## WORK TO BE COMPLETED
In the listing below, identify each line with the word "struct" and return those lines.

## GIVEN INFORMATION
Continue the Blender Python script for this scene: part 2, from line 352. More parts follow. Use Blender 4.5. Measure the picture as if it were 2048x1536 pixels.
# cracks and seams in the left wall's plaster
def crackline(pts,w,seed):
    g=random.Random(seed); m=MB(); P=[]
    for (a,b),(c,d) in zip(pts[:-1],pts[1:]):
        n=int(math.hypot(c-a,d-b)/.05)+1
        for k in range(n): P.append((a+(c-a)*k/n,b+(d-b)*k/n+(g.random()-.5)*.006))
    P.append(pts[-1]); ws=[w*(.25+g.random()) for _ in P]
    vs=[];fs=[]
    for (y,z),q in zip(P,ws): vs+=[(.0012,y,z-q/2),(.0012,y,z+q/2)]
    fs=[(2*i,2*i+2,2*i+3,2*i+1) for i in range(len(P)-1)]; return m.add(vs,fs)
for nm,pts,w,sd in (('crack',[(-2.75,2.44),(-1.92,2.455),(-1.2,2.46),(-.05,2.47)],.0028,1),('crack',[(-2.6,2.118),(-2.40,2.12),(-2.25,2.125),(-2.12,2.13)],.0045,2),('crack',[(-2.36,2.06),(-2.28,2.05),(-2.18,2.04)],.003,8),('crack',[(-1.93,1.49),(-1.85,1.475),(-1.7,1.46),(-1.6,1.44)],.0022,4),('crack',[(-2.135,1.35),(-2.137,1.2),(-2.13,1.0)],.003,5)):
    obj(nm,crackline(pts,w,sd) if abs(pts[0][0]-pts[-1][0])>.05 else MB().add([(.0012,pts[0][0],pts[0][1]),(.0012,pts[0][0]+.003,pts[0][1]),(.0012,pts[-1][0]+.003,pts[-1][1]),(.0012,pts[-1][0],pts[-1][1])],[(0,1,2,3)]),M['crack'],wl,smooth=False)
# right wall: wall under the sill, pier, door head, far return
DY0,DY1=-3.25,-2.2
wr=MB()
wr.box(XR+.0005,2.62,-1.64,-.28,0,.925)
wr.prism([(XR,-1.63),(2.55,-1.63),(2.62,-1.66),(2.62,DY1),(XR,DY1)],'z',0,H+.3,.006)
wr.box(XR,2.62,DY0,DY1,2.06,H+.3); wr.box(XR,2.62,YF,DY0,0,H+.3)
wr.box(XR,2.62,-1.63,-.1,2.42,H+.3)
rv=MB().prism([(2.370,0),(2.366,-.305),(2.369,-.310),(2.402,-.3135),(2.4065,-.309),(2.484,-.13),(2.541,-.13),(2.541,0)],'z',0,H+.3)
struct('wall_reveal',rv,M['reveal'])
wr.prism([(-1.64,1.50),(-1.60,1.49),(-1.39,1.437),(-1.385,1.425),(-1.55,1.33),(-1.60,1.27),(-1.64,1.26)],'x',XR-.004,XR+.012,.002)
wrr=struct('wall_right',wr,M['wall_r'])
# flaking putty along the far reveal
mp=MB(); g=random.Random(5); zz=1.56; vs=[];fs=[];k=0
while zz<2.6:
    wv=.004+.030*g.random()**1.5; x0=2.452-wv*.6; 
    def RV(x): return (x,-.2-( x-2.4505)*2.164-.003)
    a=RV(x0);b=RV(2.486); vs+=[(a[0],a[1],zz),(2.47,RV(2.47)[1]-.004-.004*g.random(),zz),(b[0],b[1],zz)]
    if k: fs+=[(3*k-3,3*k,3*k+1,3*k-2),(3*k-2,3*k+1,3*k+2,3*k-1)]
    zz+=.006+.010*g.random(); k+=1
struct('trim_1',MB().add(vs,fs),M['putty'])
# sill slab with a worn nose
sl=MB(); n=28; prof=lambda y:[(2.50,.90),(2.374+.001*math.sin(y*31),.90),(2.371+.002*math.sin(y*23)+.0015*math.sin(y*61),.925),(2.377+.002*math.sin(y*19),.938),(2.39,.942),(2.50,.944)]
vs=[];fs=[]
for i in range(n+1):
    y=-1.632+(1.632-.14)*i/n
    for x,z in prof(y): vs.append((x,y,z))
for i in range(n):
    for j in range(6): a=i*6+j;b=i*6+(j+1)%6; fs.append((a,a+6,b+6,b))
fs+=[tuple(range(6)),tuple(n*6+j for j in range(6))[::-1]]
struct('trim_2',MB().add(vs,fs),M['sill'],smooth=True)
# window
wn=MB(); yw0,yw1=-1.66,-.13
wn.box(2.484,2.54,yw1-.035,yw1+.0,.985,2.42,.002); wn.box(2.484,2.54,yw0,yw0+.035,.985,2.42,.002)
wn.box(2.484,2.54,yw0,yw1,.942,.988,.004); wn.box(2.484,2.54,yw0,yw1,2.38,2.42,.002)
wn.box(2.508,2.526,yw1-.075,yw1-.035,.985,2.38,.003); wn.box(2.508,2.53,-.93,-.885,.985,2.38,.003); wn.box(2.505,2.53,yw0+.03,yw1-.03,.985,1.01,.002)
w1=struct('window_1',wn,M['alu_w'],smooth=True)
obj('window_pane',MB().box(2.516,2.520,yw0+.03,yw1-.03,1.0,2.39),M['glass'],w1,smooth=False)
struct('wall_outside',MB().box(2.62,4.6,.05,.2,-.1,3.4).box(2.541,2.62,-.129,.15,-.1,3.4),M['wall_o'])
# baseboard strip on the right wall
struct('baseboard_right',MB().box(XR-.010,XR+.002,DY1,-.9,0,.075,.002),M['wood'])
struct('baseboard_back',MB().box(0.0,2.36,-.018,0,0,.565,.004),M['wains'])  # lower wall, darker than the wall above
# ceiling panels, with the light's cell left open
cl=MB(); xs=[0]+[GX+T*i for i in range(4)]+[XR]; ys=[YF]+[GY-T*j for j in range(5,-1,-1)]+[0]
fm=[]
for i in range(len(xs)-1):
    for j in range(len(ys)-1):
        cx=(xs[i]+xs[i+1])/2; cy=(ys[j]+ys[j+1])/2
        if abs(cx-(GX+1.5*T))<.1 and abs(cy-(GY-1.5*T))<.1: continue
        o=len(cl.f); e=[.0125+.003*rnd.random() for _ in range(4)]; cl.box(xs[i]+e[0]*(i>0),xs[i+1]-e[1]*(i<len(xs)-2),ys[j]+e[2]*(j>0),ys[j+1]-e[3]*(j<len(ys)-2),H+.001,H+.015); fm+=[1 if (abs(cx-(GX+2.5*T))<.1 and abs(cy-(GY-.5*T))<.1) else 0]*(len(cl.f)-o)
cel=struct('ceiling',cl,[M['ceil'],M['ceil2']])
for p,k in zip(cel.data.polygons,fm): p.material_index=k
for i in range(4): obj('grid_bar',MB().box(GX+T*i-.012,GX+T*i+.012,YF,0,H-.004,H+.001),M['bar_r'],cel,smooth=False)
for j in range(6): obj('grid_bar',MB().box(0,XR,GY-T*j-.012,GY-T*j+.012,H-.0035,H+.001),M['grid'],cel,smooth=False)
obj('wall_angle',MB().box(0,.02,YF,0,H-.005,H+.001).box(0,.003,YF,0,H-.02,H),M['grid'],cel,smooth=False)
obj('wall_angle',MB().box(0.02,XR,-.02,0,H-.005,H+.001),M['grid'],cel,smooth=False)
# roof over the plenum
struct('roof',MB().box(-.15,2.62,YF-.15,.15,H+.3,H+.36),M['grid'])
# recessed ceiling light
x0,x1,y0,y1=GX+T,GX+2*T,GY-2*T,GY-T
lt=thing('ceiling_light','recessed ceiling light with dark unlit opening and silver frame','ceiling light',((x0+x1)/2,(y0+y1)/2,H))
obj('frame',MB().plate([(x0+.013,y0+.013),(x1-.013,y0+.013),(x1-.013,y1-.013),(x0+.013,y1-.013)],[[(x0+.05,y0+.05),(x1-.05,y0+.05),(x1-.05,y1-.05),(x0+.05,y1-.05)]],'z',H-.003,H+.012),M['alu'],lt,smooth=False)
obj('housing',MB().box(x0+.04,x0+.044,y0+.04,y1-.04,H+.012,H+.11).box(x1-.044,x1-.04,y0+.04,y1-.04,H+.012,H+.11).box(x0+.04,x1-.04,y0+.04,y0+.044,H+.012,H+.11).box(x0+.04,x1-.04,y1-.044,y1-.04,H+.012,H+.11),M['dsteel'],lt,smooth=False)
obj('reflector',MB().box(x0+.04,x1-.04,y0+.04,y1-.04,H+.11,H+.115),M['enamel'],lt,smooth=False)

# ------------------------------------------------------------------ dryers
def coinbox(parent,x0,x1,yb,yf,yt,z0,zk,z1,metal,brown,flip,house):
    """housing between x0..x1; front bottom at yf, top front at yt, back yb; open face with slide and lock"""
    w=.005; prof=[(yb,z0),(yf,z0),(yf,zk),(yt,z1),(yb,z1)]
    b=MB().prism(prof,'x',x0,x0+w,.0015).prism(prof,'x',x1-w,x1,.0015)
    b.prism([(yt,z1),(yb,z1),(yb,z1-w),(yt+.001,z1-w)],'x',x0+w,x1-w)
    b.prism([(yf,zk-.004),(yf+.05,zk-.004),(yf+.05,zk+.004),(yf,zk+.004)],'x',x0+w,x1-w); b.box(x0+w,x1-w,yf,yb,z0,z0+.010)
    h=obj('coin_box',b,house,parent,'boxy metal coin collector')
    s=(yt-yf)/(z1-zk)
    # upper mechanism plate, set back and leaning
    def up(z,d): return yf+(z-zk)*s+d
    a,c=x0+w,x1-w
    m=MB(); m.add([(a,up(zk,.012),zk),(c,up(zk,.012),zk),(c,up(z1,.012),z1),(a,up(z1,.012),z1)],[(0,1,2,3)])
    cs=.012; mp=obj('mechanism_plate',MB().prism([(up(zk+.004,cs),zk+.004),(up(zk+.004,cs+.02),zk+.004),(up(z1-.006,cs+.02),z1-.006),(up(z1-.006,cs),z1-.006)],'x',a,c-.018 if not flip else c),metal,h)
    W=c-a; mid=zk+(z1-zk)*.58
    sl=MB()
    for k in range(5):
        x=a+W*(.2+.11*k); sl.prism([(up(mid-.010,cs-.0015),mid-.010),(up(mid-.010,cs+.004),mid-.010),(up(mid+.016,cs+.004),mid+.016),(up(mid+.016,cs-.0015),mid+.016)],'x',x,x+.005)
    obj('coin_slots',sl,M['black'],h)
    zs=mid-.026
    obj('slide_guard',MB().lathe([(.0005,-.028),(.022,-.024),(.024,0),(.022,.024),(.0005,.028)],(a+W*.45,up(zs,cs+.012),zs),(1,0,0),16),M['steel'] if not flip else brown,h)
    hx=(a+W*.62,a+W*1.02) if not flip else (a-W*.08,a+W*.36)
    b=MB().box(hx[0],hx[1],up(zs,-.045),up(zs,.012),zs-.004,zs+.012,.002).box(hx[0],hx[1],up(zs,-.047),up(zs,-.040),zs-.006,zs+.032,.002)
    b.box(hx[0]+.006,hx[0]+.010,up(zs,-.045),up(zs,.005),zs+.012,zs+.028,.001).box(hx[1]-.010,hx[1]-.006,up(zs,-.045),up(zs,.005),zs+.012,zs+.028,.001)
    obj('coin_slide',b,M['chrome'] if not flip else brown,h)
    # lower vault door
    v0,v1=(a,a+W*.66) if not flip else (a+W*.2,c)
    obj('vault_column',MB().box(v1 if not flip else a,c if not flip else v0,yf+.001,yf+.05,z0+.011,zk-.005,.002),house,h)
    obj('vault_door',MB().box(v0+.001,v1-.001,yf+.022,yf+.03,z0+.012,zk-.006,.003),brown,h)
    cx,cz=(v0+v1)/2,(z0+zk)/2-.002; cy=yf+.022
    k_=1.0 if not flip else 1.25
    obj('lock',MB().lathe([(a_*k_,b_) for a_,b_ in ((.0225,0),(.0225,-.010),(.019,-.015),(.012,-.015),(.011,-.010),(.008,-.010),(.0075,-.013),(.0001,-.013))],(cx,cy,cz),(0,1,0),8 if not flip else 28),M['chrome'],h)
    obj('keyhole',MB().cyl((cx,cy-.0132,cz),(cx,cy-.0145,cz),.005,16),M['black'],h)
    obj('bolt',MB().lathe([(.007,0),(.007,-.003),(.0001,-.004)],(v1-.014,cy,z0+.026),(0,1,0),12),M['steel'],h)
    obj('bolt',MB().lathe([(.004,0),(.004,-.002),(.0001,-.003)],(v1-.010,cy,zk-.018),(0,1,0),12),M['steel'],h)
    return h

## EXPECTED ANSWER
struct('wall_reveal',rv,M['reveal'])
wrr=struct('wall_right',wr,M['wall_r'])
struct('trim_1',MB().add(vs,fs),M['putty'])
struct('trim_2',MB().add(vs,fs),M['sill'],smooth=True)
w1=struct('window_1',wn,M['alu_w'],smooth=True)
struct('wall_outside',MB().box(2.62,4.6,.05,.2,-.1,3.4).box(2.541,2.62,-.129,.15,-.1,3.4),M['wall_o'])
struct('baseboard_right',MB().box(XR-.010,XR+.002,DY1,-.9,0,.075,.002),M['wood'])
struct('baseboard_back',MB().box(0.0,2.36,-.018,0,0,.565,.004),M['wains'])  # lower wall, darker than the wall above
cel=struct('ceiling',cl,[M['ceil'],M['ceil2']])
struct('roof',MB().box(-.15,2.62,YF-.15,.15,H+.3,H+.36),M['grid'])